I don't know. This is just such a load of BS. Families aren't threatened by gay marriage. Gay people are threatened by families of bigots. And I feel bad for the confused children raised by these people. That's what family is supposed to be like? Then I sure never had one. Thank. the. Lord.
For Faye:
Maybe this should be filtered. But I don't care. Because it's part of a very important point of this whole day. I love you, Faye and our genders shouldn't change that. At all. You're a beautiful PERSON. You're not just a boy or a girl, you're a wonderful being. Your heart is amazing, you're beautiful how you are. And a bunch of government officials aren't going to dictate how I feel about you. It's not going to change. I'm hopelessly in love with you and I don't WANT to be any less.
I'm a girl, you're a girl, oh well!! I don't think God is going to send me to Hell for feeling something so real and right. I'm not going to burn for having emotions. I'm not going to be tormented - on Earth or beyond, by politician or demons - for giving my heart to someone. To Hell with THEM for not understanding that because I've never felt more sure of myself or anything the way I am with you, about you. I'm not going to let them closet me or hurt me or shame me for knowing that you're what I want-need-love. This is right and if they have such empty, lonely hearts that they need to attack us, let them.

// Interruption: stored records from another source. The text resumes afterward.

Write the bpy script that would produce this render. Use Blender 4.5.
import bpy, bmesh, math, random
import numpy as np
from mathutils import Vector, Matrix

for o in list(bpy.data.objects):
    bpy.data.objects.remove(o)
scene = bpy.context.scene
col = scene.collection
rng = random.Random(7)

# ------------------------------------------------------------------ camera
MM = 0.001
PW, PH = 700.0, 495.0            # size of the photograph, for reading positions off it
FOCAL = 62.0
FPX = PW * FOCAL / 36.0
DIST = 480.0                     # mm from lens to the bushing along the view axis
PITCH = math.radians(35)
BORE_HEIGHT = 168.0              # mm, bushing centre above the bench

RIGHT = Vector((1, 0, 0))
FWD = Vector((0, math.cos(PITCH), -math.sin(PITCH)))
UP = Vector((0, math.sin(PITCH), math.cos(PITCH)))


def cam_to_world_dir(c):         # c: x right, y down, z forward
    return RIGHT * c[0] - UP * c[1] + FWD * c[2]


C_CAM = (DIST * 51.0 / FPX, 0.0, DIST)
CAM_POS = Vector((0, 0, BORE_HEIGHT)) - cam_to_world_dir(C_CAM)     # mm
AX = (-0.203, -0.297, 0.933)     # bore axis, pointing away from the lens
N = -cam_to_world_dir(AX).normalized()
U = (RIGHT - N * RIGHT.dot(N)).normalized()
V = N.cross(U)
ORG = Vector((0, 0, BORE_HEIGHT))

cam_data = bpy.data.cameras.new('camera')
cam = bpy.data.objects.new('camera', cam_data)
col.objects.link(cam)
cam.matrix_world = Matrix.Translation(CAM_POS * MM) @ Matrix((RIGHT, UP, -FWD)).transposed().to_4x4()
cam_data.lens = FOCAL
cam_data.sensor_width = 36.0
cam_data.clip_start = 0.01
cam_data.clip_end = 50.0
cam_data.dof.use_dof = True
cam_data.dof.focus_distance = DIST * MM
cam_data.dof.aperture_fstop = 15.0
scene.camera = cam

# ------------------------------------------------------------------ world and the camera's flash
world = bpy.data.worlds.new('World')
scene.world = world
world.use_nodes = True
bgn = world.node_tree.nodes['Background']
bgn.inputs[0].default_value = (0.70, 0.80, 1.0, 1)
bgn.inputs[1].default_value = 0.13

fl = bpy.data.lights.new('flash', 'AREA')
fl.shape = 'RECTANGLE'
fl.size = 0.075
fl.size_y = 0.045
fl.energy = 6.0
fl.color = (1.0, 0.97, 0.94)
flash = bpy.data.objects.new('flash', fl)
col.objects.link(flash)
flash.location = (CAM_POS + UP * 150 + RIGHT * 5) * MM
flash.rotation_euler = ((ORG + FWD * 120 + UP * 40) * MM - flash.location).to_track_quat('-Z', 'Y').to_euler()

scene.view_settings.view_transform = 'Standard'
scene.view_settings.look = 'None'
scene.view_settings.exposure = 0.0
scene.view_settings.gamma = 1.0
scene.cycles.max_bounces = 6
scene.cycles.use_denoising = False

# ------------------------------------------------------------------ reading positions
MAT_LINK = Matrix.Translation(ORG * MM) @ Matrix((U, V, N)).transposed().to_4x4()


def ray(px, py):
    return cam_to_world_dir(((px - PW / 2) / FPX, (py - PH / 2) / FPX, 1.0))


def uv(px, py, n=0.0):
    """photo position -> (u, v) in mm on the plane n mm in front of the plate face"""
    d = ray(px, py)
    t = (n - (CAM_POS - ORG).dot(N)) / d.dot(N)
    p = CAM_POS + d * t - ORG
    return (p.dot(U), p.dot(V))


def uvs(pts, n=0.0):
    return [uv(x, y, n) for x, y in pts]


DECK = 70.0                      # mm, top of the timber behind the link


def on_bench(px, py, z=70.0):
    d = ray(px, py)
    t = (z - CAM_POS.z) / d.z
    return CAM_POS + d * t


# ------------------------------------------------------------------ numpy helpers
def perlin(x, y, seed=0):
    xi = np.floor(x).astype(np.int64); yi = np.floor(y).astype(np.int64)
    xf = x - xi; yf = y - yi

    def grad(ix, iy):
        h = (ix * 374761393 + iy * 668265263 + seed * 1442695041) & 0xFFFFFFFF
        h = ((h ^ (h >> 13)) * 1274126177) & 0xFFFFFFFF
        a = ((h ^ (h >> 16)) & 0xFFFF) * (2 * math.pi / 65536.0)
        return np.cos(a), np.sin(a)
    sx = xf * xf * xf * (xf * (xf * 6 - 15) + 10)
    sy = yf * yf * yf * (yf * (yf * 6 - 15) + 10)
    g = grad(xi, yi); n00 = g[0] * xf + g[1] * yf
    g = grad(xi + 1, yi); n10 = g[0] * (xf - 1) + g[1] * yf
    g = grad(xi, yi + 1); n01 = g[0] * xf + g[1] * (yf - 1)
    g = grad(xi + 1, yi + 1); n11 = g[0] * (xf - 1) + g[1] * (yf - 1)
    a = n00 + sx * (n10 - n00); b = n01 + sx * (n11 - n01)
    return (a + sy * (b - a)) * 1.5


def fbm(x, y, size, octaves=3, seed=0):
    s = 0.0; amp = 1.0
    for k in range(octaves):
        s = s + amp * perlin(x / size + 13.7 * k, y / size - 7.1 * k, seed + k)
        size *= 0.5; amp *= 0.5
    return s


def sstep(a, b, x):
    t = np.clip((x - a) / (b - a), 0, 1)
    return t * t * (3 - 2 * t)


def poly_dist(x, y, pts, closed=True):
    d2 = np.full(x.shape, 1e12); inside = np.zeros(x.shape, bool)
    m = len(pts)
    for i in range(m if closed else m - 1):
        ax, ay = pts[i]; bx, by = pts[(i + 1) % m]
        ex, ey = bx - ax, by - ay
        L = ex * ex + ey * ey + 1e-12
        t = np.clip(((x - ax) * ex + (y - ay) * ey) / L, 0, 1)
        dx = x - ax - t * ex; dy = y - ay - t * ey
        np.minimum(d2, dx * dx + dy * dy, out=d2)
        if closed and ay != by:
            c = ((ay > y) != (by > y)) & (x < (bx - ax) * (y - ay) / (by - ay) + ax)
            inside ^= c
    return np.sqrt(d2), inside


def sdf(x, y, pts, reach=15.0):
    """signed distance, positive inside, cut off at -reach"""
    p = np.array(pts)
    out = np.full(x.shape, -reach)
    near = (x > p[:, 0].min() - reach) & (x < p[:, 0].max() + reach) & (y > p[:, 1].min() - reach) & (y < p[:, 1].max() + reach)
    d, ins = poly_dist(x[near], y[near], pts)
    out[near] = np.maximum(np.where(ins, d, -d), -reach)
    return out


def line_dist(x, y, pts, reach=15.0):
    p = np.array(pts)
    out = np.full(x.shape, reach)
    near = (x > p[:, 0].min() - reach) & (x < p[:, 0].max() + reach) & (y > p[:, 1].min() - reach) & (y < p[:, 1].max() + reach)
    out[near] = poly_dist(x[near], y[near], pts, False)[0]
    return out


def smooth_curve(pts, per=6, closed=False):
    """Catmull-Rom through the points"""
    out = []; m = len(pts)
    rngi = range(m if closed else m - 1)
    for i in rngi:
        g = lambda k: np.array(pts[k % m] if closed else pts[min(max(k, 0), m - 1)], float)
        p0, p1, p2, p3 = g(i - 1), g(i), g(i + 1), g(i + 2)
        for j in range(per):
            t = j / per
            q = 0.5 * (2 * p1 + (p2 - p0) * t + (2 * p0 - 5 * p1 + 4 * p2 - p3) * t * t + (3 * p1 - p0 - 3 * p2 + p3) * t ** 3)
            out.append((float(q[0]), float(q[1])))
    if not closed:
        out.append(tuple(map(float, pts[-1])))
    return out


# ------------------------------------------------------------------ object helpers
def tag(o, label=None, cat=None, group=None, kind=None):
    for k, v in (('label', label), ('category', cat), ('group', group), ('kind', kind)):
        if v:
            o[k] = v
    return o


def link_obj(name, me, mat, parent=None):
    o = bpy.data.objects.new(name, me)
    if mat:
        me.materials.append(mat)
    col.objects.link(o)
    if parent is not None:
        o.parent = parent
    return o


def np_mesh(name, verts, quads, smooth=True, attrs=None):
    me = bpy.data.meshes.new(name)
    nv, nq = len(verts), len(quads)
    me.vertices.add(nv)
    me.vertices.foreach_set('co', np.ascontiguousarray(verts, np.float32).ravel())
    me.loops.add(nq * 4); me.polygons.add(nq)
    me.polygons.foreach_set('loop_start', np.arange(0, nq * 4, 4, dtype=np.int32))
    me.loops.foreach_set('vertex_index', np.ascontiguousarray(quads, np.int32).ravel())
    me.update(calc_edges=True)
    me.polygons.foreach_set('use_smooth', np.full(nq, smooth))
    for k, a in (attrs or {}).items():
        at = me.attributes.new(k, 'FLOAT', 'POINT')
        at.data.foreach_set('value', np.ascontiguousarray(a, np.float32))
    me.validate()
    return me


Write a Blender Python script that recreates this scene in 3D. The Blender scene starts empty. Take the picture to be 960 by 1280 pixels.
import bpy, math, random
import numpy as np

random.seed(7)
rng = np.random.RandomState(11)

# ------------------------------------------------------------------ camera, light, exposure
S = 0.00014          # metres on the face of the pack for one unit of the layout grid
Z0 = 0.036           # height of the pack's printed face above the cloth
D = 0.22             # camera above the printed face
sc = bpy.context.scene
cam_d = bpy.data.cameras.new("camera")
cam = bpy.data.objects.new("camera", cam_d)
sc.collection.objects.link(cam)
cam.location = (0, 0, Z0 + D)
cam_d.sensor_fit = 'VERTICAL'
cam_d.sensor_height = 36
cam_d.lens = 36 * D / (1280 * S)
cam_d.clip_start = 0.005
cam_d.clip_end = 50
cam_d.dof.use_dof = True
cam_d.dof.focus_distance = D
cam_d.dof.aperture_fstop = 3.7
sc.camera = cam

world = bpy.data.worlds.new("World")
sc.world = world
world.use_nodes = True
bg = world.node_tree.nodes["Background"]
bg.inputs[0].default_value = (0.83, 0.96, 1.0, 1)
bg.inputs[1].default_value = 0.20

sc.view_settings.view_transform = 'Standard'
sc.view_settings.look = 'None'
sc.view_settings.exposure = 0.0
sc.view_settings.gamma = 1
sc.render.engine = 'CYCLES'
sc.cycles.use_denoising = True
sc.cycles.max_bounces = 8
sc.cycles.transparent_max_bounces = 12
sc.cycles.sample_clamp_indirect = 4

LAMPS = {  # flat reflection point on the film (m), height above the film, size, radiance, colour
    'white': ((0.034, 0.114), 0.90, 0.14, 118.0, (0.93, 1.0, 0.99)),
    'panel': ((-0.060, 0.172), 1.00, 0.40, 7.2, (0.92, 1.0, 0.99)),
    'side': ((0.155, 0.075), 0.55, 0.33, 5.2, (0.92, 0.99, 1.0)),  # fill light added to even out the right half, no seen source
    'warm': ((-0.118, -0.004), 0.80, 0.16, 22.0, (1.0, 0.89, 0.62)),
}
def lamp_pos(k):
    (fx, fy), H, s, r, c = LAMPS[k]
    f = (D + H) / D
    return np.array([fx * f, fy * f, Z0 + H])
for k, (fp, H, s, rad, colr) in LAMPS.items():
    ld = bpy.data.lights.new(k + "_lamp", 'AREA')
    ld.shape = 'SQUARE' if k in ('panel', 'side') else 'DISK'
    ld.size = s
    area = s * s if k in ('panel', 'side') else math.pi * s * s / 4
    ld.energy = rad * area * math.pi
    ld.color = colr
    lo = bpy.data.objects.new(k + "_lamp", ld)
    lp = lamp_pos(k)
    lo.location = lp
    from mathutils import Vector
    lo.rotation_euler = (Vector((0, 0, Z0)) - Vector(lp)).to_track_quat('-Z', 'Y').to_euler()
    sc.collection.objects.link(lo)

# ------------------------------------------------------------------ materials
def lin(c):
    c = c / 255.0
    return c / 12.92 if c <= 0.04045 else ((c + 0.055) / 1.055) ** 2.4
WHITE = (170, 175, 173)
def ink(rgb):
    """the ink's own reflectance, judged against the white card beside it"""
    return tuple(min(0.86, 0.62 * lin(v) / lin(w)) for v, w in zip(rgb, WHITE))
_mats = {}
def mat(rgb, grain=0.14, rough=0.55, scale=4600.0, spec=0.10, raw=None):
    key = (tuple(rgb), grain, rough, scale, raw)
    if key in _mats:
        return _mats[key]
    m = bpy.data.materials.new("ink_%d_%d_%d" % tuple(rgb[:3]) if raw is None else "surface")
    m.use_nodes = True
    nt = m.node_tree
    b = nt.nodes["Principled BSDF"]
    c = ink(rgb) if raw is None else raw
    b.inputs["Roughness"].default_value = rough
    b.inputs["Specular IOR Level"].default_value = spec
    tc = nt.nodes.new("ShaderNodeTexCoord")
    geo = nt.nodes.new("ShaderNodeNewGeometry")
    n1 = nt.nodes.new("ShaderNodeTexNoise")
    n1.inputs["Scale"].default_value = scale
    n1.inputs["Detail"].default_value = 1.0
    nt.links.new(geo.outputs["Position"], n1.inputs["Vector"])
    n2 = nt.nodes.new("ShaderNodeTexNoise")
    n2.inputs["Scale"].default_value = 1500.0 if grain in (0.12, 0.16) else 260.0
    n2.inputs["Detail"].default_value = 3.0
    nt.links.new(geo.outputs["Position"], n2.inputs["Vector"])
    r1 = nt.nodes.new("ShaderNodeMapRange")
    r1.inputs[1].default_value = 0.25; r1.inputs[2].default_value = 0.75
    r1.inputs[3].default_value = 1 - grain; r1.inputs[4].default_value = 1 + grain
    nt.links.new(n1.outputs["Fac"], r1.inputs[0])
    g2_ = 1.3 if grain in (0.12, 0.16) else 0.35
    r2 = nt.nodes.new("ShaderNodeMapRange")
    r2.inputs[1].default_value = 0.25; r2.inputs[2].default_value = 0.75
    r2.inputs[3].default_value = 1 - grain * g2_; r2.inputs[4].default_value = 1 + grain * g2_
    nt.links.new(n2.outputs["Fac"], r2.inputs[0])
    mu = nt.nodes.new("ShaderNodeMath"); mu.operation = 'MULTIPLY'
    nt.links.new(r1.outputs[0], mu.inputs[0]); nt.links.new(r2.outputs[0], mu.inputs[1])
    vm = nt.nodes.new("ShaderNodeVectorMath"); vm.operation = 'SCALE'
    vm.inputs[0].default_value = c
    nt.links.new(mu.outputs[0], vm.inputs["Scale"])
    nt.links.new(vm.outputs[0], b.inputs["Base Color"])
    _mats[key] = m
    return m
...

They don't have this and they don't deserve this. We do and it's wonderful and I'm lucky to have found you. Lucky to have taken some insane leap of faith and gotten on an overnight bus to see a friend that turned out to be so much more. So let them have their pathetic marriage protection weeks because you can't have marriage without love but we have real love and that's something they can't make illegal. I love you, fairygirl. More than anything.